Years later, Levy coached the Bills to Super Bowl appearances in the 1990, 1991, 1992 and 1993 seasons. The Bills lost each one, but Levy is still the only NFL head coach to ever take a team to four straight Super Bowls. He compiled a 154-120-0 record (.562 winning percentage) in 17 NFL seasons and is enshrined today in the Pro Football Hall of Fame in Canton, Ohio.

World War II a `must win’

At a press conference before his final Super Bowl, a reporter asked Levy if he considered the game a “must win.”

“I said, World War II was a must-win,” Levy remembered. “The media were all there, so it came out.

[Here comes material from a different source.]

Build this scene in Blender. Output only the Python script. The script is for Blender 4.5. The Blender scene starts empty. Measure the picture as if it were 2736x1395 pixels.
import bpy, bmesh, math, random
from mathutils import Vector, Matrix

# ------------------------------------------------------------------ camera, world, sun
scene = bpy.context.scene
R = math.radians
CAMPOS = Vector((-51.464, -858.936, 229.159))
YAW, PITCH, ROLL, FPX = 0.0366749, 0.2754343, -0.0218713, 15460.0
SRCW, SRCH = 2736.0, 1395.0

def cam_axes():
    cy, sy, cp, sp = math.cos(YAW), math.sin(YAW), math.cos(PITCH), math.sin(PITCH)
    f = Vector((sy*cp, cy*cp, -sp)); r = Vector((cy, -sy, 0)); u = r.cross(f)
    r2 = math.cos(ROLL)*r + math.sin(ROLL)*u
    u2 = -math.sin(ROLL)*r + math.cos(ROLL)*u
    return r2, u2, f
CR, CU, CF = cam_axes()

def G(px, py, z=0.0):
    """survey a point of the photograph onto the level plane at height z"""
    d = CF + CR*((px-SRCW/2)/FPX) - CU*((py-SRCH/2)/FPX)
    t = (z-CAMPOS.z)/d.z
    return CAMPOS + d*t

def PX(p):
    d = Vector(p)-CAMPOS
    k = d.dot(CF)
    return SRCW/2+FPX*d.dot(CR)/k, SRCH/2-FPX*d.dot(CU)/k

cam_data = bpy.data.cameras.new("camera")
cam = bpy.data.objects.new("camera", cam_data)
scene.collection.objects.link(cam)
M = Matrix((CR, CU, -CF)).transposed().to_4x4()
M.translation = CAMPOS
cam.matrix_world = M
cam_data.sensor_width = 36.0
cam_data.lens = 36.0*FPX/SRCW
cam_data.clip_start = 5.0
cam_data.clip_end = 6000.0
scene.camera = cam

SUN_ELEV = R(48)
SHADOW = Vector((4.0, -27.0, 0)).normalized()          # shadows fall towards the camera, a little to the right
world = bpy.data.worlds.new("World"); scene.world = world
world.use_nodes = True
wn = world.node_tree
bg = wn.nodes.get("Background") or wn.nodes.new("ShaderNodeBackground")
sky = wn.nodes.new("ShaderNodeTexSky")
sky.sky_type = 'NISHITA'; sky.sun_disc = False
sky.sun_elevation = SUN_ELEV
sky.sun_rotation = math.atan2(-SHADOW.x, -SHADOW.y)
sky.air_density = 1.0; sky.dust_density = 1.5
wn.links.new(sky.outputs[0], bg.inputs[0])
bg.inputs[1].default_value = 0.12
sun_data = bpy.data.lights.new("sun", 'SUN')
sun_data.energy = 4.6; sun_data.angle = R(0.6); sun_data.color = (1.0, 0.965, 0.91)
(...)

The next day at the hotel where we were staying, a man in a restaurant called me over and said he heard my comments and admired them. He told me how meaningful they were. That was a huge compliment for me because I knew and admired him.”

That man was Andy Rooney, the renowned radio and television writer who was best known for his long-running weekly broadcast on the CBS News program “60 Minutes.” Rooney was also an accomplished war correspondent during World War II.

“Serving in World War II was what I wanted to do,” Levy said. “The whole country was totally immersed in the war. Most of us wanted it to be over with. It was quite a day when it ended.”